What is being asked >> Reproduce only this span: the line containing "for k, (px, D, h, w)", the line containing "leafy('woodland_tree', px, D, h, w, M['grove'], 'hazy", and every line between them, all exactly as given.
** Start of Given data **
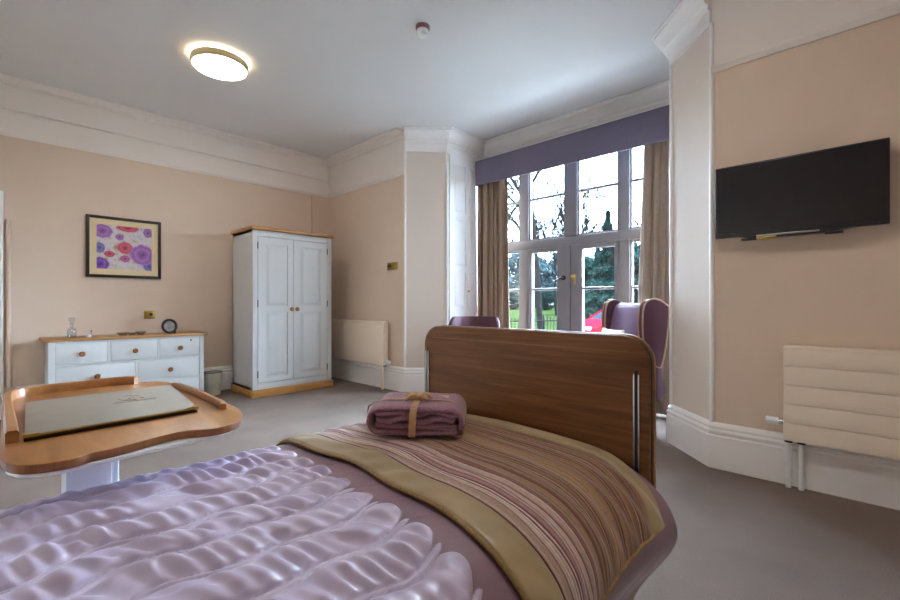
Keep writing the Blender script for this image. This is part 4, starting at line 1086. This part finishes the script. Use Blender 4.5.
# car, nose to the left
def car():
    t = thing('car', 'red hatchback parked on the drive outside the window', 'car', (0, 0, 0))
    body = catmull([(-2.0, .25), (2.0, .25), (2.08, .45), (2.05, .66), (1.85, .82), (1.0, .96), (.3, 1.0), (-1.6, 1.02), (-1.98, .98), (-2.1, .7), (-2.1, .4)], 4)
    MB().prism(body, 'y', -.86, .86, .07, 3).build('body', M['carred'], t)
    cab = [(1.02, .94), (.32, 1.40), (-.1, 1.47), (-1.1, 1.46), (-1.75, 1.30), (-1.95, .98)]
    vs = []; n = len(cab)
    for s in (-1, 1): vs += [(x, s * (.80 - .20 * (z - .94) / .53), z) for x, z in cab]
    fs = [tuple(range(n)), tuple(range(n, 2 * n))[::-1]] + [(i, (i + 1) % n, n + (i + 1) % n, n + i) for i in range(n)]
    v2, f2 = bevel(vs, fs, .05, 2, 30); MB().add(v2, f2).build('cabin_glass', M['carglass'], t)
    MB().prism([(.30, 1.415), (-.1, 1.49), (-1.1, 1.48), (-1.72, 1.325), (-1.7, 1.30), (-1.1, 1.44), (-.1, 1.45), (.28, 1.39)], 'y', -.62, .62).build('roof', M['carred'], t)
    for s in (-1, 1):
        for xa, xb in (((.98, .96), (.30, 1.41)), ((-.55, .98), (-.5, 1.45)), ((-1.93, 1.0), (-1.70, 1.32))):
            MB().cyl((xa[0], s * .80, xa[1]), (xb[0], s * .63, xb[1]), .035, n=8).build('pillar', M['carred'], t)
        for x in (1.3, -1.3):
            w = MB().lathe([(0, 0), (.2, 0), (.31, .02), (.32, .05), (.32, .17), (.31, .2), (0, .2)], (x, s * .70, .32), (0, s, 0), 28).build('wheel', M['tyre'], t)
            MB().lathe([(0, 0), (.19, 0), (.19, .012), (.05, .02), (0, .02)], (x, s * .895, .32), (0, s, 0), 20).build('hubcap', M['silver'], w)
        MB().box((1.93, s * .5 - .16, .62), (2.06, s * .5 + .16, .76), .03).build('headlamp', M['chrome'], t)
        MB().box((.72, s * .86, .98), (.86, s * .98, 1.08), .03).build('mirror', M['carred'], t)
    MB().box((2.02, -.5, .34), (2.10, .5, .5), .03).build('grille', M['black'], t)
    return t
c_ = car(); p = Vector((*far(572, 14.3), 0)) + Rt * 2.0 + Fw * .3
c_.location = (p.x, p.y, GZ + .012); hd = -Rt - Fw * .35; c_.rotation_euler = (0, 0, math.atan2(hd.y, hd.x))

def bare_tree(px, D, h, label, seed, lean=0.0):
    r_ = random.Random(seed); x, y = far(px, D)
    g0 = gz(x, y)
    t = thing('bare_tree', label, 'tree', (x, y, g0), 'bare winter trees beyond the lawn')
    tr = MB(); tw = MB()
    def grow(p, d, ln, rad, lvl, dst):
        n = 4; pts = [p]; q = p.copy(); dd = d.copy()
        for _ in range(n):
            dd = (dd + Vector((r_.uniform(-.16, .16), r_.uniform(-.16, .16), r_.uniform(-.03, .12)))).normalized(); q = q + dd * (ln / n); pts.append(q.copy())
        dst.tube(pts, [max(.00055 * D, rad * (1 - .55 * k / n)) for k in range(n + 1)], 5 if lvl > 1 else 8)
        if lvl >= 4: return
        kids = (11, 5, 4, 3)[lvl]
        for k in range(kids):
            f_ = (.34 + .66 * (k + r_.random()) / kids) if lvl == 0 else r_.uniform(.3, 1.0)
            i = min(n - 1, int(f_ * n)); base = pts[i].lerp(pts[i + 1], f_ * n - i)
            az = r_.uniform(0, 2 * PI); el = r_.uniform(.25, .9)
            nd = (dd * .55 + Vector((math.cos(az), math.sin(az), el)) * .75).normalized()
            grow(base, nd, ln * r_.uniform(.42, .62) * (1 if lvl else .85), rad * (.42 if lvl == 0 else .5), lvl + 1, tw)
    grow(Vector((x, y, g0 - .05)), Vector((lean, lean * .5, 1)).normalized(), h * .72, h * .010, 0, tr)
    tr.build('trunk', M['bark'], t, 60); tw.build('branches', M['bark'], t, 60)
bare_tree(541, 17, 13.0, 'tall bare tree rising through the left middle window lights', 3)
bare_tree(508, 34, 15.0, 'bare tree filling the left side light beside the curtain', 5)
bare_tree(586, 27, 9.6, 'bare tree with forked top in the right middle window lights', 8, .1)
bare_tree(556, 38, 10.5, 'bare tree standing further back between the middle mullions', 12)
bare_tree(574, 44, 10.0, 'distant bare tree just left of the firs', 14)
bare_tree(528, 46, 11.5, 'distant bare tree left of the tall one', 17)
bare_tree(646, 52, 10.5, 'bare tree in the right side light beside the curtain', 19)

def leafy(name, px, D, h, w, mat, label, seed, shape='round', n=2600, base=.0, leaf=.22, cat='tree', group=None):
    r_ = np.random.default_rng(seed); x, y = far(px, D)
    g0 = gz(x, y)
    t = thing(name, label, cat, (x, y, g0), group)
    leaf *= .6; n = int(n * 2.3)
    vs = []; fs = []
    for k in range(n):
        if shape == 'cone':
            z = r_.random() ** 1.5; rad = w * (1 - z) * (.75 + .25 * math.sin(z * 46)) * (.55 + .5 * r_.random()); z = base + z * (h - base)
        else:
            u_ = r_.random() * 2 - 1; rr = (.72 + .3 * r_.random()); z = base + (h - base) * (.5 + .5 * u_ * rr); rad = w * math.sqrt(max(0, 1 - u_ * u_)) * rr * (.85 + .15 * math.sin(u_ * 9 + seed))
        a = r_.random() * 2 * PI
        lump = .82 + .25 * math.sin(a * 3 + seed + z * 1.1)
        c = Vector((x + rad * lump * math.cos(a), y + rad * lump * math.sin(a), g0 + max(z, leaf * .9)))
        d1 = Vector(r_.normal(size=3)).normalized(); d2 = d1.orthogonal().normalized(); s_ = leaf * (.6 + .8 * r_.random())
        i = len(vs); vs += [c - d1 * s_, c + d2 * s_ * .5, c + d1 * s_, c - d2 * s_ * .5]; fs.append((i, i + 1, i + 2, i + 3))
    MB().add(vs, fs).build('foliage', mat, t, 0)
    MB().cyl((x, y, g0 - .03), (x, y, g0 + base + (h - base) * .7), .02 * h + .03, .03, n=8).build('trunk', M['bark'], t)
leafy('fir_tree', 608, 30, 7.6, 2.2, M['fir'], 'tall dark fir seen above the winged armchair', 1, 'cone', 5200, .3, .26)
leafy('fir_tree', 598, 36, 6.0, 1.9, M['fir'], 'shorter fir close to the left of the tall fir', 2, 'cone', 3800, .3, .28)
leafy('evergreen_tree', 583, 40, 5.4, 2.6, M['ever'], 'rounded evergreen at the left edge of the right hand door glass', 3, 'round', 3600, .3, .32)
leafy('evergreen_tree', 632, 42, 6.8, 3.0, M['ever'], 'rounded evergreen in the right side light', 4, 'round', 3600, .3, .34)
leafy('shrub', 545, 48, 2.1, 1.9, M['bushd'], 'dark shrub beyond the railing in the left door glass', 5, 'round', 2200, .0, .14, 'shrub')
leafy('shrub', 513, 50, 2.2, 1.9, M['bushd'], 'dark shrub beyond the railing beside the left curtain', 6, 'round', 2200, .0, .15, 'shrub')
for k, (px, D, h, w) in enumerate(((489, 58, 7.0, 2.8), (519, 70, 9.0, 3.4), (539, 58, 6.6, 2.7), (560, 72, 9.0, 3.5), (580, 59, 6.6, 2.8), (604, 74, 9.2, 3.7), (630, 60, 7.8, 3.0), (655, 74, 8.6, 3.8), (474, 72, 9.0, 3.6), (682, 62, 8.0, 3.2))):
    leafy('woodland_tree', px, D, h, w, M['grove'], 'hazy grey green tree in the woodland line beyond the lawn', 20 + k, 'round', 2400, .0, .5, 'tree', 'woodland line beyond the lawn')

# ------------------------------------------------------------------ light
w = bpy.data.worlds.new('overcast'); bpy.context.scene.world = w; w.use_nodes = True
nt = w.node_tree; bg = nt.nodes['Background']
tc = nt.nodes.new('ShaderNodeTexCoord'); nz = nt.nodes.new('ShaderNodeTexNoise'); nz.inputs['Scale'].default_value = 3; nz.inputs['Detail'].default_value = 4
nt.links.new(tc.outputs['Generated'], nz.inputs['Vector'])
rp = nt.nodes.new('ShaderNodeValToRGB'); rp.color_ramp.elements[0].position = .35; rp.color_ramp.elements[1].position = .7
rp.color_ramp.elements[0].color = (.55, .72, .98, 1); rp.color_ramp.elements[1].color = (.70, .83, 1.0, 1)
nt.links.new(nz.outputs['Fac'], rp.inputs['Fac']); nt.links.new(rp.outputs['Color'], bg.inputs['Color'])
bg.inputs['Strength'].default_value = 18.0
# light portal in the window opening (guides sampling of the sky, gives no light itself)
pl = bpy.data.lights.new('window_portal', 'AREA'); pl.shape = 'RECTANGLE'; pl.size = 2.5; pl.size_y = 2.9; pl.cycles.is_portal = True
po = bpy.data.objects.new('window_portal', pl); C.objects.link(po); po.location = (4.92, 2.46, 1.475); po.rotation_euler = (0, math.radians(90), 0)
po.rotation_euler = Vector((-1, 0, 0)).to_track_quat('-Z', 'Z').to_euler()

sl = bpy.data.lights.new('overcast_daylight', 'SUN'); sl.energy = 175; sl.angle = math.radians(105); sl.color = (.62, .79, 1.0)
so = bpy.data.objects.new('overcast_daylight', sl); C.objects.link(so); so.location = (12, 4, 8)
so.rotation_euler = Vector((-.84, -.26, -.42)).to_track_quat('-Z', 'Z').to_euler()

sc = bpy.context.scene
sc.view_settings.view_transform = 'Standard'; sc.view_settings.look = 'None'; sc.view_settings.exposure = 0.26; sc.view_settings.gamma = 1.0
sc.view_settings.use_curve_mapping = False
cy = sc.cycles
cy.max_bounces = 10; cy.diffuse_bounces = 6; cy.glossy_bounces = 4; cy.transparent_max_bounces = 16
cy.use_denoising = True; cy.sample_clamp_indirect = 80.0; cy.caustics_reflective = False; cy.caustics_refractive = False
** End of Given data **
Result of the task >>
for k, (px, D, h, w) in enumerate(((489, 58, 7.0, 2.8), (519, 70, 9.0, 3.4), (539, 58, 6.6, 2.7), (560, 72, 9.0, 3.5), (580, 59, 6.6, 2.8), (604, 74, 9.2, 3.7), (630, 60, 7.8, 3.0), (655, 74, 8.6, 3.8), (474, 72, 9.0, 3.6), (682, 62, 8.0, 3.2))):
    leafy('woodland_tree', px, D, h, w, M['grove'], 'hazy grey green tree in the woodland line beyond the lawn', 20 + k, 'round', 2400, .0, .5, 'tree', 'woodland line beyond the lawn')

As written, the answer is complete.